パラ陸上/兎澤朋美選手にインタビュー。「スポーツを通じて、 価値観を更新し続けたい」

パラアスリートが見つめる未来 vol.21

パラアスリートが見つめる未来 vol.21

パラ陸上/兎澤朋美さん

SPUR12月号 兎澤朋美 パラ陸上

現在、100mと走り幅跳び(ともにT63クラス)でアジア記録を保持する兎澤朋美選手。義足のアスリートとして挑み続ける彼女の歩みは、決して平坦ではなかった。

「高校生のとき、東京2020パラリンピックの招致が決まり、関わってみたいと漠然と思ったのが競技を始めたきっかけでした」

小学5年生で骨肉腫を発症。左脚の太ももから下の切断を選択せざるを得なかった。

「人工関節を入れるか、切断するかのどちらか。体を思い切り動かせる未来を残したいと思い、後者を選びました。小さい頃から体を動かすのが大好きで、その機会を失うのは嫌だったので」

その決断が、やがて彼女を陸上競技へと導いていく。

「義足をはいて走り出した当初は、不安定さとの闘いでした。どのタイミングで地面に足がつくのかわからず、何度も転びました。大学進学後、本格的に陸上競技を始めたときも、周囲は幼少期から経験を積んできた猛者ばかり。ウォーミングアップだけでも全力を尽くさなければならず、泣きながら練習に食らいついていました」

だが、2年目には国内大会でトップ選手に迫り、手ごたえを得る。2019年の世界選手権大会で銅メダルを獲得、東京2020パラリンピックの出場権を手にする。

SPUR12月号 兎澤朋美 パラ陸上

©SportsPressJP/アフロ

「待ち望んだ夢の舞台は、コロナ禍によって制約の多い環境での開催でした。思い描いていたものとは違いましたが、自国開催で多くの人に応援してもらえたのは大きな財産になりました」

周囲からの「可哀想」という目線が「すごい」「かっこいい」と憧れのまなざしに変わっていったことも、彼女の内面に大きな変化をもたらした。
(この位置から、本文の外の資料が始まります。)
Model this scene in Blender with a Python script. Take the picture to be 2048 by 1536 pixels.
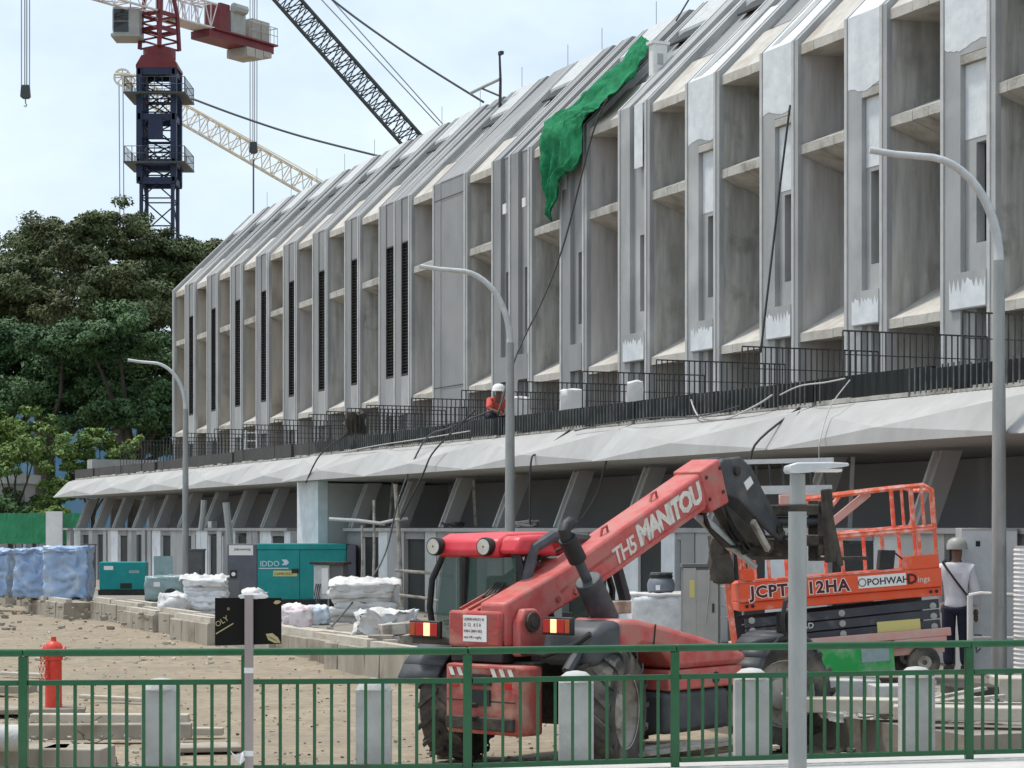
import bpy, bmesh, math, random
from mathutils import Vector, Matrix, noise
for o in list(bpy.data.objects): bpy.data.objects.remove(o)
SC = bpy.context.scene
COL = SC.collection
R = math.radians
# ---------------------------------------------------------------- camera
F, CX, HY, EYE = 4250.0, 1024.0, 1056.0, 2.2      # focal length and horizon in photo pixels, eye height in metres
cam = bpy.data.cameras.new('camera'); camo = bpy.data.objects.new('camera', cam); COL.objects.link(camo)
camo.location = (0, 0, EYE); camo.rotation_euler = (R(90), 0, 0)
cam.sensor_width = 36; cam.lens = F / 2048 * 36; cam.shift_y = (HY - 768) / 2048
cam.clip_start = 0.5; cam.clip_end = 5000
SC.camera = camo
# ---------------------------------------------------------------- world and sun
SUN_EL, SUN_AZ = R(70), R(292)                     # azimuth clockwise from +Y: the sun stands very high, to the left
w = bpy.data.worlds.new('World'); SC.world = w; w.use_nodes = True
nt = w.node_tree; nt.nodes.clear()
def wn(t, **k):
    n = nt.nodes.new(t)
    for a, b in k.items(): setattr(n, a, b)
    return n
out = wn('ShaderNodeOutputWorld'); mix = wn('ShaderNodeMixShader')
b1 = wn('ShaderNodeBackground'); b2 = wn('ShaderNodeBackground')
sky = wn('ShaderNodeTexSky'); sky.sky_type = 'NISHITA'; sky.sun_disc = False
sky.sun_elevation = SUN_EL; sky.sun_rotation = SUN_AZ; sky.air_density = 1.0; sky.dust_density = 2.5; sky.ozone_density = 1.5
b1.inputs[1].default_value = 0.12
b2.inputs[0].default_value = (0.81, 0.92, 1.0, 1); b2.inputs[1].default_value = 0.79
tc = wn('ShaderNodeTexCoord'); mp = wn('ShaderNodeMapping'); mp.inputs['Scale'].default_value = (3.2, 3.2, 6.0)
mp.inputs['Location'].default_value = (.35, 0.1, .2)
nz = wn('ShaderNodeTexNoise'); nz.inputs['Scale'].default_value = 1.6; nz.inputs['Detail'].default_value = 7; nz.inputs['Roughness'].default_value = .55
cr = wn('ShaderNodeValToRGB'); cr.color_ramp.elements[0].position = .36; cr.color_ramp.elements[1].position = .66
cr.color_ramp.elements[0].color = (.42, .42, .42, 1); cr.color_ramp.elements[1].color = (.96, .96, .96, 1)
L = nt.links.new
L(tc.outputs['Generated'], mp.inputs[0]); L(mp.outputs[0], nz.inputs['Vector']); L(nz.outputs[0], cr.inputs[0])
L(cr.outputs[0], mix.inputs[0]); L(sky.outputs[0], b1.inputs[0]); L(b1.outputs[0], mix.inputs[1]); L(b2.outputs[0], mix.inputs[2]); L(mix.outputs[0], out.inputs[0])
sl = bpy.data.lights.new('sun', 'SUN'); so = bpy.data.objects.new('sun', sl); COL.objects.link(so)
sl.energy = 2.0; sl.angle = R(6); sl.color = (1, .95, .88)
tosun = Vector((math.sin(SUN_AZ) * math.cos(SUN_EL), math.cos(SUN_AZ) * math.cos(SUN_EL), math.sin(SUN_EL)))
so.rotation_euler = tosun.to_track_quat('Z', 'Y').to_euler(); so.location = tosun * 100
vs = SC.view_settings; vs.view_transform = 'Standard'; vs.look = 'None'; vs.gamma = 1; vs.exposure = 0.58; vs.use_curve_mapping = False

# ---------------------------------------------------------------- helpers
RND = random.Random(7)
def at(px, py, Y): return Vector(((px - CX) * Y / F, Y, EYE + (HY - py) * Y / F))
def gnd(px, py, z=0.0):
    Y = (EYE - z) * F / (py - HY); return Vector(((px - CX) * Y / F, Y, z))
# the terrace stands on a line that runs away to the left; its own frame: s along it (towards us), w inwards, z up
AN = math.atan(1858 / F); CA, SA = math.cos(AN), math.sin(AN); D0 = 22.37; PXV = -834.0
Z0 = F * D0 / (346 - PXV); P0 = Vector(((346 - CX) * Z0 / F, Z0, 0)); ROTB = AN - math.pi / 2
def depth(px, w): return F * (D0 + w / CA) / (px - PXV)
def fs(px, w=0.0): return (Z0 + w * SA - depth(px, w)) / CA
def fz(px, py, w=0.0): return EYE + (HY - py) * depth(px, w) / F
def fpt(px, py, w=0.0): return Vector((fs(px, w), w, fz(px, py, w)))
def FW(s, w, z=0.0): return Vector((P0.x + s * SA + w * CA, P0.y - s * CA + w * SA, z))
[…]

「転機は、パラリンピック金メダリストである、ハインリッヒ・ポポフさんとの出会い。『なぜスポーツを始めたの? 人生を豊かにするためでしょう』と言われ、ハッとしました。競技は真剣に取り組むもの。でも、楽しんでもいいと気づき、競技中に笑顔でいることを意識するように。パリ2024パラリンピックでは、歓声に背中を押され、純粋に競技を楽しめました」

今後について聞くと「自分の選択を正解にしたい」と力強く語る。

「3年後のロサンゼルス2028パラリンピックを目指し、しっかりと競技に向き合っていきます。そして、私がスポーツに救われたように、今度は私が誰かのきっかけになりたい。ランニングクリニックで指導に携わった参加者の方から、『子どもと一緒に走れるようになった』と言われたことが印象に残っています。走ることが人生を変える瞬間に立ち会えるのは、私にとっても大きな喜びです」

兎澤朋美プロフィール画像
兎澤朋美

とざわ ともみ●1999年1月14日、茨城県生まれ。小学5年生で骨肉腫を発症し、翌年に左脚を切断。義足での生活を選び、大学進学を機に陸上競技を本格的に始める。T63クラスの走り幅跳びと100mを主戦場に実績を重ね、2021年の東京パラリンピックに初出場を果たす。その後も自身が持つアジア記録に挑み続け、今年の日本パラ陸上競技選手権大会では走り幅跳び4m88、100m15秒55と両種目でアジア新記録を樹立し、優勝を飾る。富士通に所属。

兎澤さんを読み解く3つのS

Smile

練習の段階から笑顔で楽しむことを意識しています。本番でも過度に力まず、自分を追い込みすぎないで臨めるようになりました。「ここまでしっかり積み上げてきたから、あとは成果を出すだけ」と前向きに切り替え、試合を心から楽しむマインド作りができています。

Sleep

遠征時は競技用の義足など荷物が多いので、自分の枕は持参しません。現地でバスタオルを重ねて高さを調整するなど、工夫しています。たまに考え込みすぎて寝られないときは、仕方ないと割り切ります。気持ちの切り替えが快眠の秘訣につながっているかもしれません。

Society

スポーツが持つ力を、競技者として活動を続ける中で改めて実感しました。できないと思っていたことができるようになる経験は、自分自身の気持ちを変えてくれます。今は競技に注力していますが、いずれは走る楽しさを伝える活動にも、力を入れていきたいです。